Toronto’s People’s Choice Award is one of the most closely watched of the autumn festival circuit because it often corresponds with awards-season success. In the past decade, every Toronto People’s Choice winner has scored a best-picture nomination at the Academy Awards.

Few pundits pegged Green Book as an awards favourite ahead of its world premiere in Toronto. It is, after all, directed by one-half of the sibling duo best known for broad comedies like There’s Something About Mary and Dumb and Dumber.

But the audience response was rapturous to Green Book, which stars Mahershala Ali as a classical pianist on a concert tour of the Deep South in the 1960s. Viggo Mortensen plays the Italian-American bouncer hired to drive him while relying on The Green Book, the guide for African-American-friendly hotels and restaurants.

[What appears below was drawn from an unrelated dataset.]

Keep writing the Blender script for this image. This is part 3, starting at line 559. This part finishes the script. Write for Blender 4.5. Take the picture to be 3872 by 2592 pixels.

The first runner-up for Toronto’s top prize was Barry Jenkins’ James Baldwin adaptation If Beale Street Could Talk. The second runner-up was Alfonso Cuaron’s black-and-white neo-realistic drama Roma.

Failing to place in the top three, to the surprise of many, was Bradley Cooper’s A Star Is Born. His remake of the Hollywood classic, starring Lady Gaga, had been widely considered the audience-award front-runner in Toronto.

Last year’s audience award in Toronto went to Three Billboards Outside Ebbing, Missouri.

Toronto’s audience award for documentary went to E. Chai Vasarhelyi and Jimmy Chin’s Free Solo, about mountain climber Alex Honnold.